In the past three weeks, it's been mainly north of the Mason/Dixon in the urban northeast that's seen much snow. (Midwest Regional Climate Center)

The sun is shining, and we’re embarking on our first lengthier stretch of springlike weather. No better time than to take another dive into winter’s snow!

In early February, we brought you news that the Washington area boasted the most snowfall among cities along Interstate 95 north to Boston. That was still the case three weeks later. Then normalcy returned. And by normalcy, I mean a lack of D.C. snow.

In the past three weeks, our area has seen very little of snow. The city has only picked up 0.3 inches. Basically every location to our north and east saw more snow than we have, and often way more. The region from New York City to Boston picked up one to two feet.

Snowfall has been hard to come by in the Washington area lately. (Capital Weather Gang)

The odds were never great for us to top our snowy rivals to the north such as Boston. Back in early February, I pointed out that even in years that Washington led through that point, 75 percent still ended up trailing Boston when it was all over. Never doubt New England will mount a fourth quarter comeback when it comes to snow.

Perhaps due to some of my own mocking of snow lovers in Boston earlier this winter, that city has picked up exactly Washington’s seasonal snowfall total of 16.9 inches in the past three weeks alone. They’re more than 10 inches ahead of us, with 27.4 inches on the season officially.

Although the Washington region has seen less snow than anyone in the Northeast corridor over recent weeks, we remain atop the leader board when it comes to percentage of normal snowfall.

Snowfall this winter compared with normal. While places northeast of Washington have clawed back, they were in a deep hole. (Capital Weather Gang)
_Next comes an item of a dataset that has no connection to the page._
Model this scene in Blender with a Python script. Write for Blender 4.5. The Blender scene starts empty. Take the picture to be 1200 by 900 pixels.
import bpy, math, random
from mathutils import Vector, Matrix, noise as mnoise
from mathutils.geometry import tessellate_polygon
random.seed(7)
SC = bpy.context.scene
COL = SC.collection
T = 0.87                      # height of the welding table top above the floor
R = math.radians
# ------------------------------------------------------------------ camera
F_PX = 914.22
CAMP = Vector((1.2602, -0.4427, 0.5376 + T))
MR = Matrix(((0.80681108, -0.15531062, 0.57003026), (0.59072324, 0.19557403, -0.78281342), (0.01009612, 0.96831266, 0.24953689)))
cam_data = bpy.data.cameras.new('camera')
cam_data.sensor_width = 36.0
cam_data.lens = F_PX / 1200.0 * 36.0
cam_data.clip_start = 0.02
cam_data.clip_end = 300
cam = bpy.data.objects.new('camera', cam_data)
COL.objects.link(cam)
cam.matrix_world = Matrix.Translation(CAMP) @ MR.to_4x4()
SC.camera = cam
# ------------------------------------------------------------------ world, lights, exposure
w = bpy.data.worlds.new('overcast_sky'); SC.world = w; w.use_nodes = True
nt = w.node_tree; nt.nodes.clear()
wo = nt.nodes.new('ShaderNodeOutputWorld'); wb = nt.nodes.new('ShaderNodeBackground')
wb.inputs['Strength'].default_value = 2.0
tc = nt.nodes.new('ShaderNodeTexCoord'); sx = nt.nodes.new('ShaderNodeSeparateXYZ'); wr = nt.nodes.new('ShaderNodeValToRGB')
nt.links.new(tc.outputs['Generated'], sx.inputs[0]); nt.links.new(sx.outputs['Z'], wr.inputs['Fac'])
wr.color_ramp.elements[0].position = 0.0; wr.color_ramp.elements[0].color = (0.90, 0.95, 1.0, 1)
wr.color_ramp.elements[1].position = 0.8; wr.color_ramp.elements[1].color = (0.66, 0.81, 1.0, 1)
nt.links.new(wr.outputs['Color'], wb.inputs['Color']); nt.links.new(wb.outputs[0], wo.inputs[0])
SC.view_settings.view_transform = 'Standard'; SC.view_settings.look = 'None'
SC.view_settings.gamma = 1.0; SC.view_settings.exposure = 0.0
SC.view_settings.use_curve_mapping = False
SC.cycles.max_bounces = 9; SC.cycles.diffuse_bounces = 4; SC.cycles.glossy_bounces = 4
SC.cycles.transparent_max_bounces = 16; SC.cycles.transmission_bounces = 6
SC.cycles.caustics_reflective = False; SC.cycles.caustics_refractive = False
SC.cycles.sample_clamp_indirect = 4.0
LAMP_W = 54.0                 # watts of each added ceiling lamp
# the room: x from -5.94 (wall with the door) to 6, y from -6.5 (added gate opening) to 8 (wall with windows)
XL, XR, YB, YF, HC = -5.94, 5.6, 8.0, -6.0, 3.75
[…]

Although places such as New York City, Providence and Boston picked up 50 percent or more of their winter 2018-2019 snowfall since the last week of February, those locations were in a deeper hole to begin with compared with normal. Even in Milton, Mass. — where the Blue Hill Observatory is located — an impressive 24.5 inches of snow over the past three weeks is only enough to bump them to 73 percent of normal snowfall.

Looking ahead, it could be that parts of the urban northeast don’t see any more snow. Historically, the remaining snow season is short, and the upcoming weather pattern isn’t particularly promising.

Colder air arrives later in the weekend, and it probably hangs out a few days to a week or so. There may even be an East Coast storm risk at some point next week, right around the spring equinox on March 20. In Washington, we don’t have to go back far for springtime snow, as we saw it happen just last year. However, this late, it takes some luck (good or bad, depending on your snow views).

The European ensemble forecast for snow over the next 10 days doesn't offer much for local snow lovers. (

In the past 30 years, Washington’s final accumulating snow (0.1 inches or greater) comes March 1, with the latest occurrence being April 7 in 2017 when 0.4 inches accumulated. Even in colder locations west or north, Dulles’s average for the final accumulation of the season is March 10, as is Baltimore’s. Both of those locations have seen snow as late as April 9 in recent decades.

Farther to the north, there is still at least a little time to go. Philadelphia’s final snowfall average is March 17. New York City’s is March 16. And in Boston, we’re talking March 27. In Boston, about half of the past 30 years have seen April snow. In 1997, 22.4 inches fell on the 1st, and in 1993, 2.1 inches was recorded on the 27th.